Aim of the exercise: Extract, unchanged, each line of the listing below from its first line through the line that contains "return V((p.x, p.y, 0))", inclusive, and nothing else.

Dataset excerpt:

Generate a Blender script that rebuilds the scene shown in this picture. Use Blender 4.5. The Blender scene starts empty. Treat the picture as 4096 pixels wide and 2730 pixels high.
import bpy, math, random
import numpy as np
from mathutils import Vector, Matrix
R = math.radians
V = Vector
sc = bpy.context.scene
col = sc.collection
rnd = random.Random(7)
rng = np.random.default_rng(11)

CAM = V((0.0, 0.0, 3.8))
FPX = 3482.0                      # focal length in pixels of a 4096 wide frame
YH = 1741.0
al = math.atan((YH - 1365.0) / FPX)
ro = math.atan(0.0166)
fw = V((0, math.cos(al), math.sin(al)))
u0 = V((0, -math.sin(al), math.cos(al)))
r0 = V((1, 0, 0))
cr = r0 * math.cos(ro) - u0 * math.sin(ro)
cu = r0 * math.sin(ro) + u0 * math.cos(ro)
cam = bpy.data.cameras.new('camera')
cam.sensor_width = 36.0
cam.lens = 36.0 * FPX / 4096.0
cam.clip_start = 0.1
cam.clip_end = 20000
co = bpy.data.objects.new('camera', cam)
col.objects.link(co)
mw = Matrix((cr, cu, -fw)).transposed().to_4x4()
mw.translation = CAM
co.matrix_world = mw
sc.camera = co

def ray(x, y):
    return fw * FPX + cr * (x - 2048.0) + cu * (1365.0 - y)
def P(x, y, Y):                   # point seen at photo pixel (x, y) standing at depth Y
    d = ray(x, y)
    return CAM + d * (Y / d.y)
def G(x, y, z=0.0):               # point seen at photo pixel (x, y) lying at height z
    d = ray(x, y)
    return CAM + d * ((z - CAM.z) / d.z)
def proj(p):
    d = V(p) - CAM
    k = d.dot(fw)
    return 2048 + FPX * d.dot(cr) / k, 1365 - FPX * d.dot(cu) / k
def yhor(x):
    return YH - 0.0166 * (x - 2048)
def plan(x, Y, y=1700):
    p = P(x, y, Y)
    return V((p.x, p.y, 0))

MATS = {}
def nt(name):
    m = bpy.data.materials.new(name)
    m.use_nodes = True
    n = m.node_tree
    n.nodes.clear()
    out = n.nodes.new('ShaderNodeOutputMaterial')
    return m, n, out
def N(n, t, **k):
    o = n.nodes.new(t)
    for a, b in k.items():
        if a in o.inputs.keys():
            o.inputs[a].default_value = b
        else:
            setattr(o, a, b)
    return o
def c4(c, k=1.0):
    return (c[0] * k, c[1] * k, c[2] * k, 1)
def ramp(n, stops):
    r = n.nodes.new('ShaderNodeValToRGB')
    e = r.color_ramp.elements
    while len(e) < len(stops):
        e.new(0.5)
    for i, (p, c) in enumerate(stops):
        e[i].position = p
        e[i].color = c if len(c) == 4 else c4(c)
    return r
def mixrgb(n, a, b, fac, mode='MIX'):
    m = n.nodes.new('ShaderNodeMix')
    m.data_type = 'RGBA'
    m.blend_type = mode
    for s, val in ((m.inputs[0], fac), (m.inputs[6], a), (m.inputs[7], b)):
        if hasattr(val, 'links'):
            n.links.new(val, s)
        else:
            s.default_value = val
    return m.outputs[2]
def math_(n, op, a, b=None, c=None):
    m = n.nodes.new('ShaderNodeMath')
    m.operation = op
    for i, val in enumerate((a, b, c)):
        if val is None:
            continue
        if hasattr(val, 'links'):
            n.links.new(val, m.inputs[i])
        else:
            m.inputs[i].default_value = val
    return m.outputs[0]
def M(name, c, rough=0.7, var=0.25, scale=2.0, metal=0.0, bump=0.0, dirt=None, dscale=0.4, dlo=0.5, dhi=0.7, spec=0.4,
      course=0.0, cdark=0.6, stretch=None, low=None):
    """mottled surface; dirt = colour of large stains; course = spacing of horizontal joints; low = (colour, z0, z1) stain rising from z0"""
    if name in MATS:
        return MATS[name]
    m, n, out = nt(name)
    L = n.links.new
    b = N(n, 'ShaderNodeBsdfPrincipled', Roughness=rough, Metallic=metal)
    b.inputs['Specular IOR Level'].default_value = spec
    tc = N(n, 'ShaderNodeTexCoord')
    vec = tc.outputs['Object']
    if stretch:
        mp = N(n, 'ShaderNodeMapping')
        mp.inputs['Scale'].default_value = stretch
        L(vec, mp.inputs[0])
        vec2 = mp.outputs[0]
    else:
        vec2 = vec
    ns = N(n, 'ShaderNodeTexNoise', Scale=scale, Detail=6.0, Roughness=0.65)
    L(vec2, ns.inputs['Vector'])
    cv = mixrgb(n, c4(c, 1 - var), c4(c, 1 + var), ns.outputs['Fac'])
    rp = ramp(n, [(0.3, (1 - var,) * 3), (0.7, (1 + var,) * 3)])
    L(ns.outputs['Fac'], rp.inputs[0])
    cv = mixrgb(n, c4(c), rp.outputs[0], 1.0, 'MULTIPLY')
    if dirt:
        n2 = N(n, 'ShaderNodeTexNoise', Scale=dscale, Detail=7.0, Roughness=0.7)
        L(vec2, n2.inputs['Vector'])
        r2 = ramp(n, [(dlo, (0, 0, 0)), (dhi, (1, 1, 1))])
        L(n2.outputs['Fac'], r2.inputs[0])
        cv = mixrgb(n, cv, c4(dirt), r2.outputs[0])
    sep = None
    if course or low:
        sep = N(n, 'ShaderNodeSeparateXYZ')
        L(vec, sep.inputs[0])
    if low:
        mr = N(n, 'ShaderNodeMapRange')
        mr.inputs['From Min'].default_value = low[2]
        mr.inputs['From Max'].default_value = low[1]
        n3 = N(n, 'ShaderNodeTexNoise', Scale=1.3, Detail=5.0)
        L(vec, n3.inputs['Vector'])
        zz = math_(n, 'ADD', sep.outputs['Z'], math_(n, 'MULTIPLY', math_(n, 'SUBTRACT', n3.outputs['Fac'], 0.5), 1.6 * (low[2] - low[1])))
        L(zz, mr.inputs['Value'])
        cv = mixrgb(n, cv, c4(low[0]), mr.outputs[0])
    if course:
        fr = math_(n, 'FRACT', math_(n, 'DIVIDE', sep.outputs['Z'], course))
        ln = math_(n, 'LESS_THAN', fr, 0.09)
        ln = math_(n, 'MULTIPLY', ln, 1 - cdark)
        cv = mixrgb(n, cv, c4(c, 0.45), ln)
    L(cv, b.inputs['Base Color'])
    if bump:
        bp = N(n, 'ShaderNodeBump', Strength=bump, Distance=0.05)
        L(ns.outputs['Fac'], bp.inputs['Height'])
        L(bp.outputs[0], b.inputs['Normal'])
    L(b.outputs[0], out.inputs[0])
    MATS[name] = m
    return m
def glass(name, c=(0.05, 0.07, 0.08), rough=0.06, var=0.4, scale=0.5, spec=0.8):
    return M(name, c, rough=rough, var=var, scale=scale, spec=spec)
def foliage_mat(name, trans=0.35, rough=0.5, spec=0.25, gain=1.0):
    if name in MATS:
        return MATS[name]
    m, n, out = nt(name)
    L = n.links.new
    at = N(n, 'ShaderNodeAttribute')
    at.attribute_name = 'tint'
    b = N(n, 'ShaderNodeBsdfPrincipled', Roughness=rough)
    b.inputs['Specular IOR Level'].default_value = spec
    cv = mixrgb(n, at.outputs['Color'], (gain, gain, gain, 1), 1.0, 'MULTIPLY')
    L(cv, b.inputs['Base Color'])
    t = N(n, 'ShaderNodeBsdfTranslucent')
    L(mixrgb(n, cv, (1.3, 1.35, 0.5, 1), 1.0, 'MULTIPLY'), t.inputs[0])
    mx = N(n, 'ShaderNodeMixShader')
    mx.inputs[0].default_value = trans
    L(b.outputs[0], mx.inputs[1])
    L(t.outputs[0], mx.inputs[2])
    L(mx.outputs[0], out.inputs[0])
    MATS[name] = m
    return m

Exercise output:
Generate a Blender script that rebuilds the scene shown in this picture. Use Blender 4.5. The Blender scene starts empty. Treat the picture as 4096 pixels wide and 2730 pixels high.
import bpy, math, random
import numpy as np
from mathutils import Vector, Matrix
R = math.radians
V = Vector
sc = bpy.context.scene
col = sc.collection
rnd = random.Random(7)
rng = np.random.default_rng(11)

CAM = V((0.0, 0.0, 3.8))
FPX = 3482.0                      # focal length in pixels of a 4096 wide frame
YH = 1741.0
al = math.atan((YH - 1365.0) / FPX)
ro = math.atan(0.0166)
fw = V((0, math.cos(al), math.sin(al)))
u0 = V((0, -math.sin(al), math.cos(al)))
r0 = V((1, 0, 0))
cr = r0 * math.cos(ro) - u0 * math.sin(ro)
cu = r0 * math.sin(ro) + u0 * math.cos(ro)
cam = bpy.data.cameras.new('camera')
cam.sensor_width = 36.0
cam.lens = 36.0 * FPX / 4096.0
cam.clip_start = 0.1
cam.clip_end = 20000
co = bpy.data.objects.new('camera', cam)
col.objects.link(co)
mw = Matrix((cr, cu, -fw)).transposed().to_4x4()
mw.translation = CAM
co.matrix_world = mw
sc.camera = co

def ray(x, y):
    return fw * FPX + cr * (x - 2048.0) + cu * (1365.0 - y)
def P(x, y, Y):                   # point seen at photo pixel (x, y) standing at depth Y
    d = ray(x, y)
    return CAM + d * (Y / d.y)
def G(x, y, z=0.0):               # point seen at photo pixel (x, y) lying at height z
    d = ray(x, y)
    return CAM + d * ((z - CAM.z) / d.z)
def proj(p):
    d = V(p) - CAM
    k = d.dot(fw)
    return 2048 + FPX * d.dot(cr) / k, 1365 - FPX * d.dot(cu) / k
def yhor(x):
    return YH - 0.0166 * (x - 2048)
def plan(x, Y, y=1700):
    p = P(x, y, Y)
    return V((p.x, p.y, 0))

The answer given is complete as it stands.